Pero aquí, justamente, es donde me permito preguntar sobre la funcionalidad social de nuestra exposición y la representación comercializada de nuestra vulnerabilidad, en una sociedad altamente entrenada para la espectacularización del trauma y la fetichización del daño ajeno. Me pregunto en lo paradójico que resulta que un especial de comedia se destaque por los momentos en los que carece de humor y donde, en su lugar, se privilegia la representación dramática de los rastros de nuestros fracasos. Me pregunto si ese desplazamiento que Gadsby realiza al explicitar su abandono a todo chiste sobre su propia historia, considerándolo denigrante, no se reemplaza por el consumo instrumental de un público masivo que la reduce nuevamente a esa marca deshumanizada que produce la violencia sobre su cuerpo pero desde la incomodidad que infunde la representación del trauma.

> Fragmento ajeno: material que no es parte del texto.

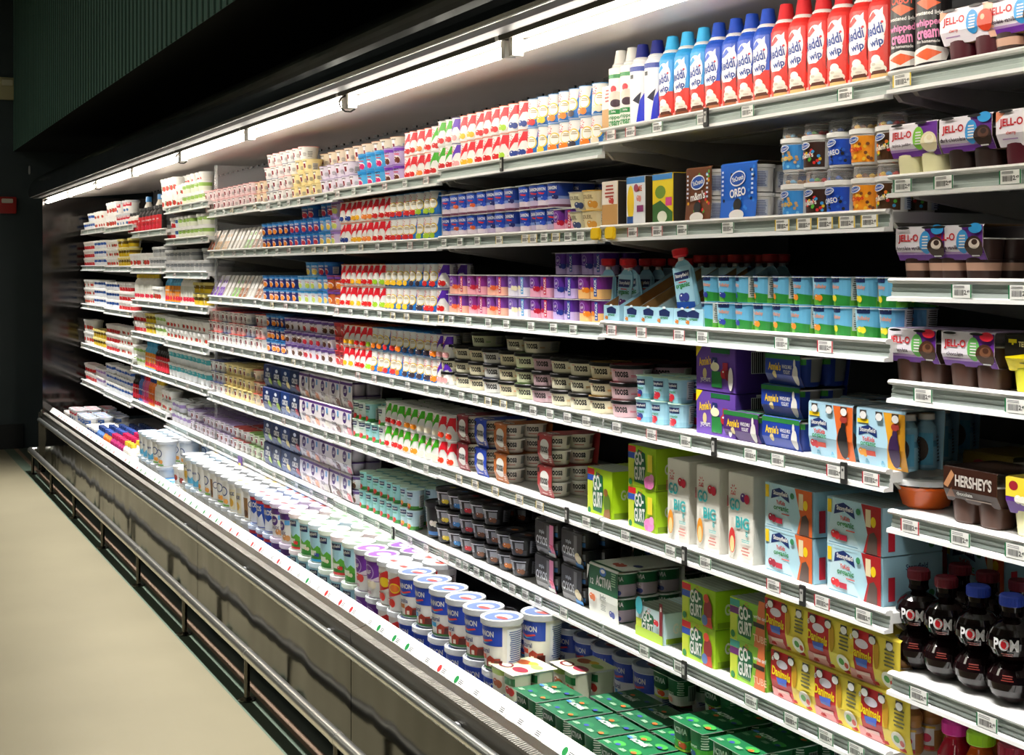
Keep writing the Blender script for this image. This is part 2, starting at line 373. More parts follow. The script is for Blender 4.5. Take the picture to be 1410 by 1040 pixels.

Me pregunto si en ese gesto de posicionar la tensión dramática como un lenguaje más verdadero que la risa para dar cuenta de los efectos de la violencia sexual, de la opresión corporal y de las múltiples marcas que produce sistemáticamente una cultura global estructurada por siglos de pensamientos coloniales, misóginos, cisexistas y heterocentrados, no se están reproduciendo lugares comunes que potencialmente pueden restringir la capacidad política para elaborar las marcas de nuestra diferencia. De hecho, si pensamos rápido, la industria del cine y la televisión han ofrecido históricamente un espectro maniqueo y reducido de nuestra representación por un lado reduciéndonos al devenir trágico de nuestra diferencia sexual o explotando la amenaza de nuestro estigma desde el ridículo. Me pregunto también si en ese señalamiento sobre los límites del humor no puede estar funcionando lo que Stella Young, una comediante y activista diverso funcional, también australiana, define como “objetualización inspiracional” para referirse al consumo cosificador que un grupo de personas realiza sobre la diferencia que otro grupo encarna, para su propio beneficio, para su bienestar, para su alivio.
¿Qué quiero decir con todo esto? Cuando terminé de ver el especial no podía dejar de pensar: Es cierto, necesitamos hablar sobre lo que nos duele. Es cierto, necesitamos desbordar las lógicas del orgullo para hablar sobre la violencia histórica hacia nuestras comunidades. Es cierto, necesitamos seguir hablando sobre los efectos corporales del borramiento, el silencio y la invisibilización cultural, como lo hacen desde hace tiempo muchas mujeres y lesbianas comediantes acá, tan cerca nuestro, invitándonos a pensar de qué manera lo hacemos, frente a quiénes, recordándonos cómo se usa nuestro dolor, revisando atentamente a quiénes moviliza, a quiénes le sirve y si son necesarias nuestras heridas para que finalmente otros se eduquen.
No todxs podemos ni debemos encontrar en el humor una respuesta. Eso está claro. Pero me parece interesante desconfiar del éxito social, de las representaciones estratégicas y de esas formas de especulación afectiva que promueven sitios de entretenimiento global como Netflix, cuando abordan relatos y experiencias tan complejas como las que se narran en pasajes de “Nanette”. Pedagogías de la industria cultural que, por cierto, posicionan injustamente al humor como una pantalla simbólica, un lenguaje superficial y un modo de la disipación. Cuando en más de una oportunidad el humor pese a todo, la prepotencia de la risa y el absurdo como refugio ha sido una posibilidad de supervivencia, un modo de contestación y una estrategia política para desactivar la sensación de encierro que producen algunas marcas traumáticas, los límites de la identidad y las expectativas desiguales sobre los sujetos. Me refiero a ese humor que nos ayuda a ser más de lo que se espera de nuestro cuerpo, de nuestra historia, de nuestro pasado, de nuestro sexualidad y nuestro género. Me refiero a ese humor que nos empuja a imaginarnos por fuera de la condescendencia tardía de quienes nunca llegan a tiempo para ayudarnos. Me refiero a ese humor que tuerce los guiones del dolor, repartiendo nuevamente las cartas de la tensión y el alivio. Me refiero a ese humor que no suaviza el daño, a ese otro que nos ayuda a vivir en rebeldía estando lastimados.